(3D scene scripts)

━━━━━━━━━━

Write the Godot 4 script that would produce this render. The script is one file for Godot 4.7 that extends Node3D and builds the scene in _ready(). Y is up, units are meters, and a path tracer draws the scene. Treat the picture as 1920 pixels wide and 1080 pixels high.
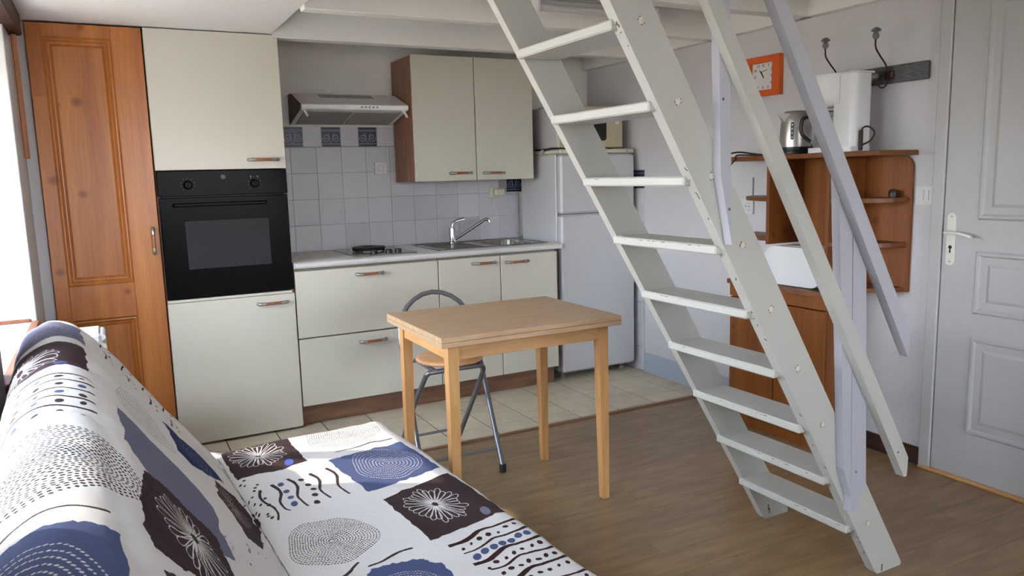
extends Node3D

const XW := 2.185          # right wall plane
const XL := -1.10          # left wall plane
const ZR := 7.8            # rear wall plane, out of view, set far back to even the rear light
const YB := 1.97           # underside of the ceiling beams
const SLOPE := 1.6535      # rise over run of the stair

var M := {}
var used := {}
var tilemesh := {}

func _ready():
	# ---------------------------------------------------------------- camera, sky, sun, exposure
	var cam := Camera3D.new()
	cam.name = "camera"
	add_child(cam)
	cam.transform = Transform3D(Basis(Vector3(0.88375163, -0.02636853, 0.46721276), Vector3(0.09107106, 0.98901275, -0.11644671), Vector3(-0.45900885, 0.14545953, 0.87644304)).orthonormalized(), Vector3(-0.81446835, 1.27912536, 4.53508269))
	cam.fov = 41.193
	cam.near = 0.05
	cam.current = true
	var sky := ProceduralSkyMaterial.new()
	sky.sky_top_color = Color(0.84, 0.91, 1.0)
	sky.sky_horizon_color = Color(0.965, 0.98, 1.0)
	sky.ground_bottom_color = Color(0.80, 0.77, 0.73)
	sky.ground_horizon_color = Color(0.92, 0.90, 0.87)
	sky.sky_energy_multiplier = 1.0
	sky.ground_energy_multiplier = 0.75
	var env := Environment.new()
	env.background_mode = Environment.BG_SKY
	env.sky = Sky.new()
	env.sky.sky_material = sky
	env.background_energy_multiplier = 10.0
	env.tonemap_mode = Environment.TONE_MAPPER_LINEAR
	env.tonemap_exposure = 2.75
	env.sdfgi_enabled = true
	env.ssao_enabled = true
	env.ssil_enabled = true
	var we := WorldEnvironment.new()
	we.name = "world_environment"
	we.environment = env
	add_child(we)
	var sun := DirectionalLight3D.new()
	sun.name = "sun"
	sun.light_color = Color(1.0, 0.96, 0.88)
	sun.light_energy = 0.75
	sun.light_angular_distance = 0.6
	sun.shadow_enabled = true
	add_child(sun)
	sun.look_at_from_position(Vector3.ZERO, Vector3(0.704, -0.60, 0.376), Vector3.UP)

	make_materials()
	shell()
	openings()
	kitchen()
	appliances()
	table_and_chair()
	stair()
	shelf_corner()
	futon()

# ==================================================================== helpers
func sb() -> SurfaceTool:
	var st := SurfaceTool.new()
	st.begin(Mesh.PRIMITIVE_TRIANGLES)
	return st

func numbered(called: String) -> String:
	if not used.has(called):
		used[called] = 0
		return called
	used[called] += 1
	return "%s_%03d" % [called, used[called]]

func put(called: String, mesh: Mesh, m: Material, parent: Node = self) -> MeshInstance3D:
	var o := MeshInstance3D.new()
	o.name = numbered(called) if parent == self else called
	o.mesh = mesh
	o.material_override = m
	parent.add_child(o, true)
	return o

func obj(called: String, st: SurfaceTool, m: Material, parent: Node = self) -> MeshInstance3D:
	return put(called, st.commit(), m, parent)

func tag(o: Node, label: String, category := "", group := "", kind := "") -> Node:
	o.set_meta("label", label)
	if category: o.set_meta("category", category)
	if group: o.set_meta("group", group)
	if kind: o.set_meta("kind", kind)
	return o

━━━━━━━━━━

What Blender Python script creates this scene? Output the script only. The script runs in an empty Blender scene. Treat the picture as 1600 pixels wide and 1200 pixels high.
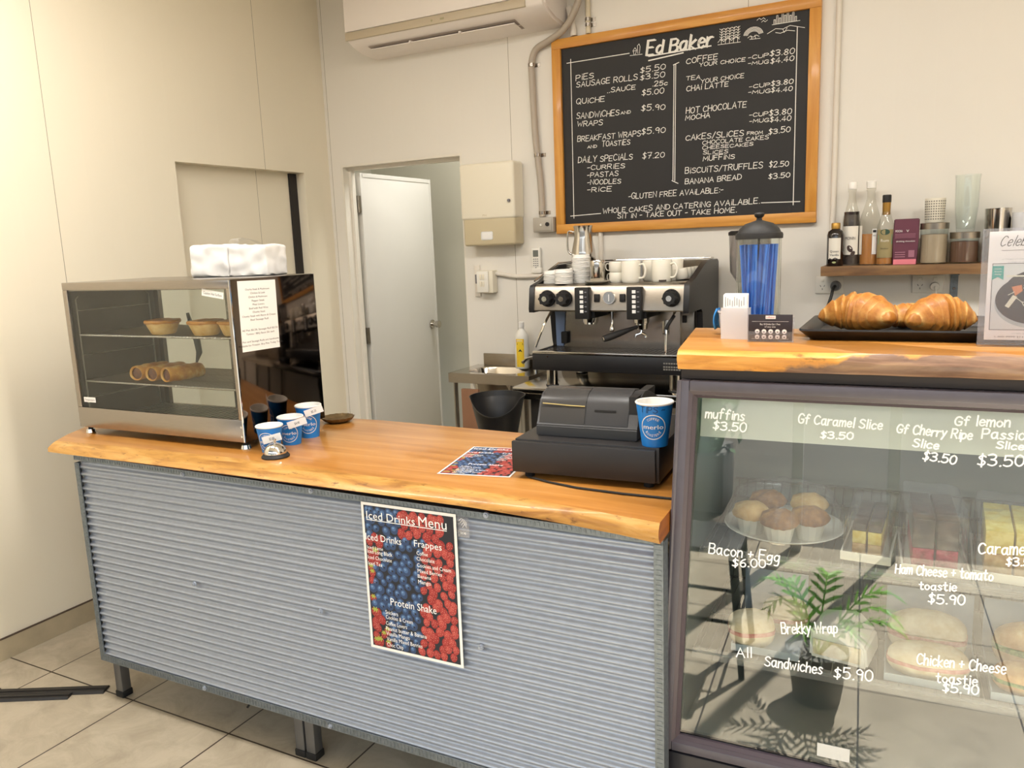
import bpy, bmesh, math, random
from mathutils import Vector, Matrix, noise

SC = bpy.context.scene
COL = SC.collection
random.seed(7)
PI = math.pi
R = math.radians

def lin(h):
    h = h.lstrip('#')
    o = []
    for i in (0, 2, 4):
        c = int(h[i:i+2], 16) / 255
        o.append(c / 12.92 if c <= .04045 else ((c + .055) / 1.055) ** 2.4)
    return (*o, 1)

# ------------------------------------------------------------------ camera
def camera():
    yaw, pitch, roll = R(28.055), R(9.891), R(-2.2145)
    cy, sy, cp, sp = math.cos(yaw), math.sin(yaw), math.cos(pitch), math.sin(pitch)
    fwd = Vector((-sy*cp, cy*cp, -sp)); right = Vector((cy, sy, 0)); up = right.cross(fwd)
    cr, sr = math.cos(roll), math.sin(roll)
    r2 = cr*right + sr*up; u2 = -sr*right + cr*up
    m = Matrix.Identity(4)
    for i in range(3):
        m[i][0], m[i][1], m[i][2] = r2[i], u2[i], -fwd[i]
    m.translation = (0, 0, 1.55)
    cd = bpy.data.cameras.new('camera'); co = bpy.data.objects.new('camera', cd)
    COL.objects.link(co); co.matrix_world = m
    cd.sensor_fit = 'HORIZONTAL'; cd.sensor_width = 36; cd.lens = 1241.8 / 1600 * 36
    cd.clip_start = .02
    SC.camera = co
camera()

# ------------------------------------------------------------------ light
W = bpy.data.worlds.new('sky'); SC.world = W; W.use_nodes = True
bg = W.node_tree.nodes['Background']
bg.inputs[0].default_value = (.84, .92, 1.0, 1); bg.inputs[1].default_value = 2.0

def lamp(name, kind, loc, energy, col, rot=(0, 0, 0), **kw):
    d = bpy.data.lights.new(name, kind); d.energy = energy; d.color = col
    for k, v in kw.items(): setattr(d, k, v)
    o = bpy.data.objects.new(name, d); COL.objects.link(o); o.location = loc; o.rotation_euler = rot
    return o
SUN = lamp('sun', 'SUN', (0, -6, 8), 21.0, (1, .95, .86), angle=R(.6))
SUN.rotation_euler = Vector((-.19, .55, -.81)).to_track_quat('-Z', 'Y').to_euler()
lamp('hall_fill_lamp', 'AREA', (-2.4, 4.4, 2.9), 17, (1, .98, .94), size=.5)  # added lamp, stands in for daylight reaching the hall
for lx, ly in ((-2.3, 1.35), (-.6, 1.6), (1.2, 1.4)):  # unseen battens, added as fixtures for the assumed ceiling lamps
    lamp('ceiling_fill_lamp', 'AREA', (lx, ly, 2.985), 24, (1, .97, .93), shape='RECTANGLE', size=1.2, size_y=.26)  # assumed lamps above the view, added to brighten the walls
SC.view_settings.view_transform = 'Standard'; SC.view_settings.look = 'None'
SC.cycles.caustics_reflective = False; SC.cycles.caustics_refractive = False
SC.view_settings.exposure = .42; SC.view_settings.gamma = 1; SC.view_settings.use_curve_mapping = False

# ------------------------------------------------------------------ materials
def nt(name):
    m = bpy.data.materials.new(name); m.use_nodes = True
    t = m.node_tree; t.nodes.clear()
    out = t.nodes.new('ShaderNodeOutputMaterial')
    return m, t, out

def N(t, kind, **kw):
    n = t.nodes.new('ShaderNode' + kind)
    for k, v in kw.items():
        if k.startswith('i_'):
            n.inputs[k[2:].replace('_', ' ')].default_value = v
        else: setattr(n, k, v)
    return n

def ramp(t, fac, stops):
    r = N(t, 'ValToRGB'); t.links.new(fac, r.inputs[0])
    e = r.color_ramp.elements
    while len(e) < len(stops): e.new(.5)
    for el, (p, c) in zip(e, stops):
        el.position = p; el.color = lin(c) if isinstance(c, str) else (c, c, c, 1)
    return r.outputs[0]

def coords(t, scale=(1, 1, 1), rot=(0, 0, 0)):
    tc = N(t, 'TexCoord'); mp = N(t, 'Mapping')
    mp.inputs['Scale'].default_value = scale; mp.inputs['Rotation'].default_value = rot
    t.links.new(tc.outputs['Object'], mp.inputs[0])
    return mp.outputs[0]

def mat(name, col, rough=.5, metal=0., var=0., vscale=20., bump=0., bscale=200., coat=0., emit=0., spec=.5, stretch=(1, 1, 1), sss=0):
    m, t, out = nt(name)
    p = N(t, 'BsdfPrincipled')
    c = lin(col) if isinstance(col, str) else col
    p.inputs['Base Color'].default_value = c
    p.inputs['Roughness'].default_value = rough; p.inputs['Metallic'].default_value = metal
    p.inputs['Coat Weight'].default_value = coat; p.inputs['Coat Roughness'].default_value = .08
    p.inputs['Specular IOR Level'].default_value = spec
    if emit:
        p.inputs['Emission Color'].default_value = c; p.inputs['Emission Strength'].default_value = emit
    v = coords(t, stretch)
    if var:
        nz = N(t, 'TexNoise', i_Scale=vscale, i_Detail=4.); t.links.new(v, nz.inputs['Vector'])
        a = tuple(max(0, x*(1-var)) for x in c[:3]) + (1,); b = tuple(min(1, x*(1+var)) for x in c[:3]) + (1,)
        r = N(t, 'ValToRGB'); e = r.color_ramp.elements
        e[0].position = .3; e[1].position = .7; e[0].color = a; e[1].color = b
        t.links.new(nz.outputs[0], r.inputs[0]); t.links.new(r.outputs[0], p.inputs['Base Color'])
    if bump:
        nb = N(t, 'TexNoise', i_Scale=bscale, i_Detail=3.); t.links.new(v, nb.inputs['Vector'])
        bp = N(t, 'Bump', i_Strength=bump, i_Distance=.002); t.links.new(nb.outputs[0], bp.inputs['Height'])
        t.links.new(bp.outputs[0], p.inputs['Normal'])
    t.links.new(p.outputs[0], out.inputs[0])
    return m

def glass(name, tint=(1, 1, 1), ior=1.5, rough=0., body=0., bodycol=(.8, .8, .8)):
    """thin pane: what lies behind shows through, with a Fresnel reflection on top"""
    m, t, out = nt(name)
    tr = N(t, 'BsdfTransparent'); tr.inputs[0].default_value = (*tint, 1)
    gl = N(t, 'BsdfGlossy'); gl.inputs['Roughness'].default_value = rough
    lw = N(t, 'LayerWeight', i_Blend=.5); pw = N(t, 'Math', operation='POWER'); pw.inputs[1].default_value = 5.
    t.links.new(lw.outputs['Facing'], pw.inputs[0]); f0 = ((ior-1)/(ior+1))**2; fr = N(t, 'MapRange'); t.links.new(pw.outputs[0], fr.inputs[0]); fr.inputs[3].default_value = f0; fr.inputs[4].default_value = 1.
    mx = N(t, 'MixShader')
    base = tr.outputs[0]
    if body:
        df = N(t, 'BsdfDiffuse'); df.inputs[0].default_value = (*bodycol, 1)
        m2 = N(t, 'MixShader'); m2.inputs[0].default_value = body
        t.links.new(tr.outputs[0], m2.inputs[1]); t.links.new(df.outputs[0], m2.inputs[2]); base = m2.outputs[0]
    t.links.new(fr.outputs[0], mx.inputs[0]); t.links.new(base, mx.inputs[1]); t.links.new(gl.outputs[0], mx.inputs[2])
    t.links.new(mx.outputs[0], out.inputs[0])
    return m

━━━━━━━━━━

Look above for the line with "What Blender Python", then print it and each line after it down to and including the line with "bg.inputs[0].default_value = (.84, .92, 1.0, 1);". Leave out the pictures and keep the wording exact.

What Blender Python script creates this scene? Output the script only. The script runs in an empty Blender scene. Treat the picture as 1600 pixels wide and 1200 pixels high.
import bpy, bmesh, math, random
from mathutils import Vector, Matrix, noise

SC = bpy.context.scene
COL = SC.collection
random.seed(7)
PI = math.pi
R = math.radians

def lin(h):
    h = h.lstrip('#')
    o = []
    for i in (0, 2, 4):
        c = int(h[i:i+2], 16) / 255
        o.append(c / 12.92 if c <= .04045 else ((c + .055) / 1.055) ** 2.4)
    return (*o, 1)

# ------------------------------------------------------------------ camera
def camera():
    yaw, pitch, roll = R(28.055), R(9.891), R(-2.2145)
    cy, sy, cp, sp = math.cos(yaw), math.sin(yaw), math.cos(pitch), math.sin(pitch)
    fwd = Vector((-sy*cp, cy*cp, -sp)); right = Vector((cy, sy, 0)); up = right.cross(fwd)
    cr, sr = math.cos(roll), math.sin(roll)
    r2 = cr*right + sr*up; u2 = -sr*right + cr*up
    m = Matrix.Identity(4)
    for i in range(3):
        m[i][0], m[i][1], m[i][2] = r2[i], u2[i], -fwd[i]
    m.translation = (0, 0, 1.55)
    cd = bpy.data.cameras.new('camera'); co = bpy.data.objects.new('camera', cd)
    COL.objects.link(co); co.matrix_world = m
    cd.sensor_fit = 'HORIZONTAL'; cd.sensor_width = 36; cd.lens = 1241.8 / 1600 * 36
    cd.clip_start = .02
    SC.camera = co
camera()

# ------------------------------------------------------------------ light
W = bpy.data.worlds.new('sky'); SC.world = W; W.use_nodes = True
bg = W.node_tree.nodes['Background']
bg.inputs[0].default_value = (.84, .92, 1.0, 1); bg.inputs[1].default_value = 2.0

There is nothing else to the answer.